When writing an offer to purchase on a home, as a buyer, you may want to include a term in the Purchase Contract that permits you access to the property before final possession. This helps prevent surprises on possession day and lets you know that the seller’s commitments to fixing or removing items from the property have been fulfilled before you move in.

While it’s a good practice to include a term for a pre-possession walkthrough, it’s also important to manage your expectations and know what options are available to you if you don’t like what you see.

Do I need a pre-possession walkthrough?

Clause 2.4 of the Alberta Residential Purchase Contract addresses the state of the property upon possession and provides you some protections:

The seller represents and warrants that on Completion Day, the Property will be in substantially the same condition as when this contract was accepted and the attached and unattached goods will be in normal working order.

So while the pre-possession walkthrough is not entirely necessary, it can provide you some comfort since you’ll know what you’re walking into on possession day. But it may also cause some undue stress.

Managing expectations

You’re excited to move into your new home, but it’s important to manage your expectations. Since the contract stipulates that the property has to be left in “substantially the same condition as when the contract was accepted”, the seller is given some leeway for regular wear and tear. For example, there may be significantly more holes left in the walls from paintings and ornaments than you originally expected, or there could also be small scratches or dents left by the movers. Also, often in their rush to meet their moving deadline, the sellers may not have cleaned the home to your satisfaction (or at all).

If these things are very important to you, talk to your Realtor about including wall repairs, new paint, or professional cleaning as additional terms in the Purchase Contract. Sometimes these will include monetary holdbacks to help ensure the seller keeps up their end of the bargain. But, if you’re negotiating an offer to buy your dream home and want yours to be the most appealing to the seller, be reasonable with your requests. Are you going to renovate and repaint the home anyway? Are you a neat-freak who will scrub everything or hire a cleaning company anyway? Your Realtor will help you include terms and conditions that are important to you.

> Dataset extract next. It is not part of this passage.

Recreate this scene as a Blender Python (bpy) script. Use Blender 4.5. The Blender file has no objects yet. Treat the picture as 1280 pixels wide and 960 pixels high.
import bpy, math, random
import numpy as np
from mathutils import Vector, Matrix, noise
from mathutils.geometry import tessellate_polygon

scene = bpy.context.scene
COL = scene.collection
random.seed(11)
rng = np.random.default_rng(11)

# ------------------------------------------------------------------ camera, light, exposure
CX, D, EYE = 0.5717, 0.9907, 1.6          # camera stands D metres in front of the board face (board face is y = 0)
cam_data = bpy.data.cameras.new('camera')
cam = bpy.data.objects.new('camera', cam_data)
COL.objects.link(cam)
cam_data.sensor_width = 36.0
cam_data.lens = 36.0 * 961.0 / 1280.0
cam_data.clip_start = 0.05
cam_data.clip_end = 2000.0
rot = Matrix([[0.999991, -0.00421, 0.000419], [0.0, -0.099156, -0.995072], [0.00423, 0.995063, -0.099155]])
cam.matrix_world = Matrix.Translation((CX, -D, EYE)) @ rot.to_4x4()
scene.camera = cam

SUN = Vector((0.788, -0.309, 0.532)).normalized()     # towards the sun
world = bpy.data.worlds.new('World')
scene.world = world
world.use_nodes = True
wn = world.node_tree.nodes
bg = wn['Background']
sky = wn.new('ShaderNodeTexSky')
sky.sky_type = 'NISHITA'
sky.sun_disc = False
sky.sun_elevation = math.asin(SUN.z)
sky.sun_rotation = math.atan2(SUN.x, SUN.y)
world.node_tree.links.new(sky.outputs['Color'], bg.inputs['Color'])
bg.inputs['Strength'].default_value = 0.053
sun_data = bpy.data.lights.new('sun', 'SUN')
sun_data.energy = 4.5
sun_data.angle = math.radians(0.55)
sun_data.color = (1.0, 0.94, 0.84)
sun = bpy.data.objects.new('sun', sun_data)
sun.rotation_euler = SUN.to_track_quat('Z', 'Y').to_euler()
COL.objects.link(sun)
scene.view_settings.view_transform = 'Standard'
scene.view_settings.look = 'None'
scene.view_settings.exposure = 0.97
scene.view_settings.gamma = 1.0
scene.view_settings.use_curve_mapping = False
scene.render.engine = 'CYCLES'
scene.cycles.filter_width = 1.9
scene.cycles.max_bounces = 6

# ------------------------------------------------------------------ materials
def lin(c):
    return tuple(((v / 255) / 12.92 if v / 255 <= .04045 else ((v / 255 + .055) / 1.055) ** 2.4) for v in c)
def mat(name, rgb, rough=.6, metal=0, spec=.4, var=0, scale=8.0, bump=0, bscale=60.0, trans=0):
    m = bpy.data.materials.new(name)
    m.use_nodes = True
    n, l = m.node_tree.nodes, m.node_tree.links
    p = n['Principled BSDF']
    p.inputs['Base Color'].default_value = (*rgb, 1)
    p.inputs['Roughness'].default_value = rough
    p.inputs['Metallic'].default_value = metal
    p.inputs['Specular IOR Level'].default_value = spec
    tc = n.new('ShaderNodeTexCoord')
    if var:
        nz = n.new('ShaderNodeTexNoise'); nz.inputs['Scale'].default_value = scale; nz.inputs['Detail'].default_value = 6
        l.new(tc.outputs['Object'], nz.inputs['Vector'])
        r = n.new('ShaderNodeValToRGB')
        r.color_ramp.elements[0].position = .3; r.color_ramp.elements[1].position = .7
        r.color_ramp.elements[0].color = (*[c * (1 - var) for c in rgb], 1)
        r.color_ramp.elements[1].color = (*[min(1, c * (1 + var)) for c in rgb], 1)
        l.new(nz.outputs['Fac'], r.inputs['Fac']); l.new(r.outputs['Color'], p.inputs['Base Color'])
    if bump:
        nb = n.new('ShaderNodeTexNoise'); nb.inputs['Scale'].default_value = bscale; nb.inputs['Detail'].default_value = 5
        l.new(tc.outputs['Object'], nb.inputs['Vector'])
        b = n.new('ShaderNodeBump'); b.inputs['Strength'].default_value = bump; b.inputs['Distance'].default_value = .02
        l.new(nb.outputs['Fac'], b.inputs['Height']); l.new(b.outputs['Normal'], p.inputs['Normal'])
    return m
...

If there is substantial damage to the home or appliances aren’t working during your pre-possession walkthrough or on possession day, you may have the right to recourse. Talk to your Realtor first (they will be present during your walkthrough and possession anyway) to see if they can work with the seller’s agent to resolve any issues. Most often, you’ll be able to work things out with the seller quickly. If not, you can speak with your lawyer to discuss your options.

It is important to consider how material the issue is to you and how expensive it will be to fight in small claims court versus fixing it yourself. Taking legal action can be a long and pricey process.